## WORK TO DO
Extract, without alteration, each line from the start of the listing to the line bearing "mb = MB(); mb.join(t)".
•••••
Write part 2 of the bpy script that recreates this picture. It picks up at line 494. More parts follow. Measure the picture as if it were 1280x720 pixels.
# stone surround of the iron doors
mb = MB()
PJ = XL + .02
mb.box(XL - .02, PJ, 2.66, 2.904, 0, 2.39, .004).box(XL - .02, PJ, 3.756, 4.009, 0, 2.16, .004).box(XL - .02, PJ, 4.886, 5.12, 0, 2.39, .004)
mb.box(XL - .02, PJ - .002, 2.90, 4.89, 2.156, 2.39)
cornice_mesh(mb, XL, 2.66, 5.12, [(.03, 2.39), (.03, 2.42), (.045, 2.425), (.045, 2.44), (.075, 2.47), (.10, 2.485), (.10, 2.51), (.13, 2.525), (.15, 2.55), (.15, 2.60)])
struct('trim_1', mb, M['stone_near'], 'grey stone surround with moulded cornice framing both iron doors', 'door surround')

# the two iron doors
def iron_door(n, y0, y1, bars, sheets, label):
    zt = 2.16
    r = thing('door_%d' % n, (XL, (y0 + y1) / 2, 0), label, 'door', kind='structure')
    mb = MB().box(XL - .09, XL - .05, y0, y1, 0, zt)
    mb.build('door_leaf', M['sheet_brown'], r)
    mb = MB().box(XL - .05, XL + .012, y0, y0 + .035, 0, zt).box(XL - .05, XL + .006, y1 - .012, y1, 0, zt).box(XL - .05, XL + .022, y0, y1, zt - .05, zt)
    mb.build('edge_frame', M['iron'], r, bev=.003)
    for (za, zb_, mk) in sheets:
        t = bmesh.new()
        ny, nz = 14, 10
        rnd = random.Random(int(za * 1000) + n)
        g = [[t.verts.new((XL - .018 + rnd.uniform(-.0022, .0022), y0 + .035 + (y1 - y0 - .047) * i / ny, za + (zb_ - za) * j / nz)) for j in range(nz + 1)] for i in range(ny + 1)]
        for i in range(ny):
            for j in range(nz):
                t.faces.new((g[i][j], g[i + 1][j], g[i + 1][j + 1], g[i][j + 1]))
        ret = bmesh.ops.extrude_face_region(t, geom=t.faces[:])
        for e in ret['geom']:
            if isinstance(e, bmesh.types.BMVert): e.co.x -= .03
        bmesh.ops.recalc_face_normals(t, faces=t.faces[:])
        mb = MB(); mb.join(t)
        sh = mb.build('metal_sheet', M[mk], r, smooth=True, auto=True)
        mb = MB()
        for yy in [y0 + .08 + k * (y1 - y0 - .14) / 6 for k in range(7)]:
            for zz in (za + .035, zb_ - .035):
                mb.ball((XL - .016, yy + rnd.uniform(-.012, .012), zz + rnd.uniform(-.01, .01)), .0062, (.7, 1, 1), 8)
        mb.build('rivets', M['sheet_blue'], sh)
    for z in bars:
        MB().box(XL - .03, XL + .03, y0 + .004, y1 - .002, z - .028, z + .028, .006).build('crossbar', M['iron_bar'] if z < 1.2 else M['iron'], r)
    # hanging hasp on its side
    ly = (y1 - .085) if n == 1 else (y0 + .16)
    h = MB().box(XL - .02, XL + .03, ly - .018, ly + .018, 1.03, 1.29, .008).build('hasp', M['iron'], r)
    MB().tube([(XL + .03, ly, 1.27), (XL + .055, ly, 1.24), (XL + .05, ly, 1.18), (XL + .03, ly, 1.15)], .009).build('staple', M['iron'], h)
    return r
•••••
## RESULT FOR THIS TASK
Write part 2 of the bpy script that recreates this picture. It picks up at line 494. More parts follow. Measure the picture as if it were 1280x720 pixels.
# stone surround of the iron doors
mb = MB()
PJ = XL + .02
mb.box(XL - .02, PJ, 2.66, 2.904, 0, 2.39, .004).box(XL - .02, PJ, 3.756, 4.009, 0, 2.16, .004).box(XL - .02, PJ, 4.886, 5.12, 0, 2.39, .004)
mb.box(XL - .02, PJ - .002, 2.90, 4.89, 2.156, 2.39)
cornice_mesh(mb, XL, 2.66, 5.12, [(.03, 2.39), (.03, 2.42), (.045, 2.425), (.045, 2.44), (.075, 2.47), (.10, 2.485), (.10, 2.51), (.13, 2.525), (.15, 2.55), (.15, 2.60)])
struct('trim_1', mb, M['stone_near'], 'grey stone surround with moulded cornice framing both iron doors', 'door surround')

# the two iron doors
def iron_door(n, y0, y1, bars, sheets, label):
    zt = 2.16
    r = thing('door_%d' % n, (XL, (y0 + y1) / 2, 0), label, 'door', kind='structure')
    mb = MB().box(XL - .09, XL - .05, y0, y1, 0, zt)
    mb.build('door_leaf', M['sheet_brown'], r)
    mb = MB().box(XL - .05, XL + .012, y0, y0 + .035, 0, zt).box(XL - .05, XL + .006, y1 - .012, y1, 0, zt).box(XL - .05, XL + .022, y0, y1, zt - .05, zt)
    mb.build('edge_frame', M['iron'], r, bev=.003)
    for (za, zb_, mk) in sheets:
        t = bmesh.new()
        ny, nz = 14, 10
        rnd = random.Random(int(za * 1000) + n)
        g = [[t.verts.new((XL - .018 + rnd.uniform(-.0022, .0022), y0 + .035 + (y1 - y0 - .047) * i / ny, za + (zb_ - za) * j / nz)) for j in range(nz + 1)] for i in range(ny + 1)]
        for i in range(ny):
            for j in range(nz):
                t.faces.new((g[i][j], g[i + 1][j], g[i + 1][j + 1], g[i][j + 1]))
        ret = bmesh.ops.extrude_face_region(t, geom=t.faces[:])
        for e in ret['geom']:
            if isinstance(e, bmesh.types.BMVert): e.co.x -= .03
        bmesh.ops.recalc_face_normals(t, faces=t.faces[:])
        mb = MB(); mb.join(t)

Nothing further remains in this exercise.